AI-Generated Code Creates Governance Crisis for Software Security
The rapid adoption of AI-generated code is outpacing traditional security practices, creating a significant governance challenge and accelerating the accumulation of security debt.

The integration of AI into software development workflows, while boosting productivity, has introduced a critical governance problem: the speed at which code is generated now far exceeds the capacity of human review and traditional security processes. This disparity means that security debt, the implied cost of future rework caused by choosing an easy solution now, is accumulating at an unprecedented rate. Organizations are grappling with how to manage risks that enter the enterprise at machine speed, while their security programs often still operate on human-scale timelines.
Security leaders are urged to treat AI-generated code as a high-risk input, necessitating automated testing, rigorous dependency checks, and rapid remediation cycles. The key metric for success in this new paradigm is no longer just the number of vulnerabilities discovered, but the 'risk velocity' – how quickly new risks are introduced and how swiftly they can be mitigated. When development teams produce significantly more code without a proportional increase in security capacity, the backlog of issues grows, vulnerabilities persist, and ultimately, security debt begins to constrain business operations.
AI coding tools can inadvertently reproduce insecure patterns present in their training data, such as weak input validation, insecure authentication, hard-coded secrets, and vulnerable dependencies. Furthermore, these tools often lack the contextual understanding necessary to ensure code is secure within a specific deployment environment. This includes nuances of authorization models, tenant boundaries, data sensitivity, and the complex interactions between different services in a production application. The pressure of deadlines can also lead developers to accept AI-generated code without fully understanding its implications, fostering a false sense of security.
The software supply chain adds another layer of complexity. AI tools may recommend outdated or vulnerable open-source components, frameworks, or plugins. Veracode's 2025 GenAI Code Security report indicated that AI coding tools produce insecure code approximately 45% of the time. This can manifest as attackers registering malicious packages with similar names to legitimate ones, waiting for developers or automated tools to inadvertently incorporate them into their projects, turning a coding shortcut into a significant supply chain exposure.
The industry's long-standing effort to "shift left" – moving security earlier in the development lifecycle – now requires a robust enforcement layer.
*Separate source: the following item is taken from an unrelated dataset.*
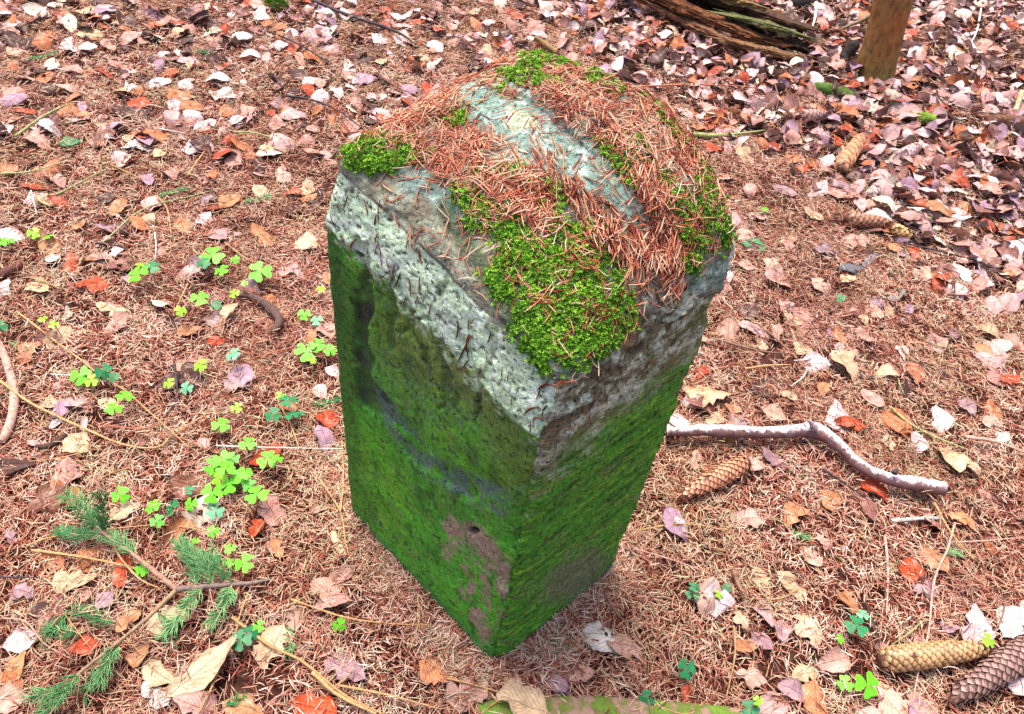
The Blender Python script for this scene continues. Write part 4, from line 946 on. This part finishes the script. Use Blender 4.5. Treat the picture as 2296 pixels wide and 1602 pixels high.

Simply identifying risks earlier is insufficient if the capacity for ownership, automation, and remediation does not keep pace. As the volume of AI-assisted code generation increases, security cannot remain a mere checkpoint; it must evolve into a continuous control system embedded within the creation, testing, approval, and deployment pipelines.
Achieving a secure-by-design posture in the AI era demands an engineering environment where insecure choices are inherently difficult to make and readily detectable. This involves embedding approved frameworks, secure defaults, reference architectures, dependency controls, and automated policy enforcement directly into developer workflows and CI/CD pipelines. Remediation must also be integrated as closely as possible to the point of code creation, ideally with AI assisting in proposing and validating inline fixes within the development process itself.
Ultimately, CISOs must focus on comprehensive governance rather than merely approving AI coding tools. This involves meticulously tracking where AI-generated code enters the environment, documenting applied policies and tests, recording identified and fixed issues, and maintaining proof of these decisions. This auditable trail is crucial for demonstrating that adequate controls were in place and risks were managed according to policy, especially as AI-assisted development becomes the norm.